→ **GOAL OF THE EXERCISE**
Restate all of the data exactly.

•••

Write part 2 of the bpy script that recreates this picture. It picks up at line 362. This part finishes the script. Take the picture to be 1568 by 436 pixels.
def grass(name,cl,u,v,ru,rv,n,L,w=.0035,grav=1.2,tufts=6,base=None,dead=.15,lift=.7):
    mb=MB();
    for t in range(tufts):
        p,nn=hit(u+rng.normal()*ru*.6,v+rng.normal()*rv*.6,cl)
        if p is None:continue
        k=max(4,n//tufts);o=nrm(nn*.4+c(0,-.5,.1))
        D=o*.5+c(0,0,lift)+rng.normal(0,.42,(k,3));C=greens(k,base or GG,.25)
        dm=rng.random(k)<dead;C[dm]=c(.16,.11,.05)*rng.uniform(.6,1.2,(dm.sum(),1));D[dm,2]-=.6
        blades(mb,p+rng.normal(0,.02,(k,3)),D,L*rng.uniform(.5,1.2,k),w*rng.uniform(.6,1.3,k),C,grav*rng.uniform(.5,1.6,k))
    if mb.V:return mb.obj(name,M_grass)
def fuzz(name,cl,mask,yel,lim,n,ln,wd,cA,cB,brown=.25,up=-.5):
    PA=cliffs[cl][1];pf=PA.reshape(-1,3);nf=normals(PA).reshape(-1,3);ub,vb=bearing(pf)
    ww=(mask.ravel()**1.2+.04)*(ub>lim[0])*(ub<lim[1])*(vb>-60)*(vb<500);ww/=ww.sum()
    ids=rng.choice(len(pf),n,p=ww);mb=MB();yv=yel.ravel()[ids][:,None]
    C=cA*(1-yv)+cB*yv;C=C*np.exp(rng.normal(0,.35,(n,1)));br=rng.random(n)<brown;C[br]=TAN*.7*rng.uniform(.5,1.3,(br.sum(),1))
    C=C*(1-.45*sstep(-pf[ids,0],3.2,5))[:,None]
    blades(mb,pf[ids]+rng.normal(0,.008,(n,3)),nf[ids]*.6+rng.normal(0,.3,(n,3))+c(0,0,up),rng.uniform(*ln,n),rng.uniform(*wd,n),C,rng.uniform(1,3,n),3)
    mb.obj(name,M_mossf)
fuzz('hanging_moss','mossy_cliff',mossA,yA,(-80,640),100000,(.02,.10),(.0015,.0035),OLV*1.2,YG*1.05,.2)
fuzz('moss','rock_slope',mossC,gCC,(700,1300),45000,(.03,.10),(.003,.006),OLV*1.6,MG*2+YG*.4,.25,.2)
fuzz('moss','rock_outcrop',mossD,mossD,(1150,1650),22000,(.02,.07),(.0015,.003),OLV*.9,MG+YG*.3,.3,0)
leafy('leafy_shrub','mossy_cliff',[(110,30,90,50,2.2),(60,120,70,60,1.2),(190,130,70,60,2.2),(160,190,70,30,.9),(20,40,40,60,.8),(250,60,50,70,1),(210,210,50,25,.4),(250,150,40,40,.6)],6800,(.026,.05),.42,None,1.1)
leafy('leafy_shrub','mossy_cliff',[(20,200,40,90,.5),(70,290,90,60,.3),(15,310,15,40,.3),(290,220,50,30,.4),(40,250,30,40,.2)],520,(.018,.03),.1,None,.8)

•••

→ **ANSWER TO THIS PROBLEM**
Write part 2 of the bpy script that recreates this picture. It picks up at line 362. This part finishes the script. Take the picture to be 1568 by 436 pixels.
def grass(name,cl,u,v,ru,rv,n,L,w=.0035,grav=1.2,tufts=6,base=None,dead=.15,lift=.7):
    mb=MB();
    for t in range(tufts):
        p,nn=hit(u+rng.normal()*ru*.6,v+rng.normal()*rv*.6,cl)
        if p is None:continue
        k=max(4,n//tufts);o=nrm(nn*.4+c(0,-.5,.1))
        D=o*.5+c(0,0,lift)+rng.normal(0,.42,(k,3));C=greens(k,base or GG,.25)
        dm=rng.random(k)<dead;C[dm]=c(.16,.11,.05)*rng.uniform(.6,1.2,(dm.sum(),1));D[dm,2]-=.6
        blades(mb,p+rng.normal(0,.02,(k,3)),D,L*rng.uniform(.5,1.2,k),w*rng.uniform(.6,1.3,k),C,grav*rng.uniform(.5,1.6,k))
    if mb.V:return mb.obj(name,M_grass)
def fuzz(name,cl,mask,yel,lim,n,ln,wd,cA,cB,brown=.25,up=-.5):
    PA=cliffs[cl][1];pf=PA.reshape(-1,3);nf=normals(PA).reshape(-1,3);ub,vb=bearing(pf)
    ww=(mask.ravel()**1.2+.04)*(ub>lim[0])*(ub<lim[1])*(vb>-60)*(vb<500);ww/=ww.sum()
    ids=rng.choice(len(pf),n,p=ww);mb=MB();yv=yel.ravel()[ids][:,None]
    C=cA*(1-yv)+cB*yv;C=C*np.exp(rng.normal(0,.35,(n,1)));br=rng.random(n)<brown;C[br]=TAN*.7*rng.uniform(.5,1.3,(br.sum(),1))
    C=C*(1-.45*sstep(-pf[ids,0],3.2,5))[:,None]
    blades(mb,pf[ids]+rng.normal(0,.008,(n,3)),nf[ids]*.6+rng.normal(0,.3,(n,3))+c(0,0,up),rng.uniform(*ln,n),rng.uniform(*wd,n),C,rng.uniform(1,3,n),3)
    mb.obj(name,M_mossf)
fuzz('hanging_moss','mossy_cliff',mossA,yA,(-80,640),100000,(.02,.10),(.0015,.0035),OLV*1.2,YG*1.05,.2)
fuzz('moss','rock_slope',mossC,gCC,(700,1300),45000,(.03,.10),(.003,.006),OLV*1.6,MG*2+YG*.4,.25,.2)
fuzz('moss','rock_outcrop',mossD,mossD,(1150,1650),22000,(.02,.07),(.0015,.003),OLV*.9,MG+YG*.3,.3,0)
leafy('leafy_shrub','mossy_cliff',[(110,30,90,50,2.2),(60,120,70,60,1.2),(190,130,70,60,2.2),(160,190,70,30,.9),(20,40,40,60,.8),(250,60,50,70,1),(210,210,50,25,.4),(250,150,40,40,.6)],6800,(.026,.05),.42,None,1.1)
leafy('leafy_shrub','mossy_cliff',[(20,200,40,90,.5),(70,290,90,60,.3),(15,310,15,40,.3),(290,220,50,30,.4),(40,250,30,40,.2)],520,(.018,.03),.1,None,.8)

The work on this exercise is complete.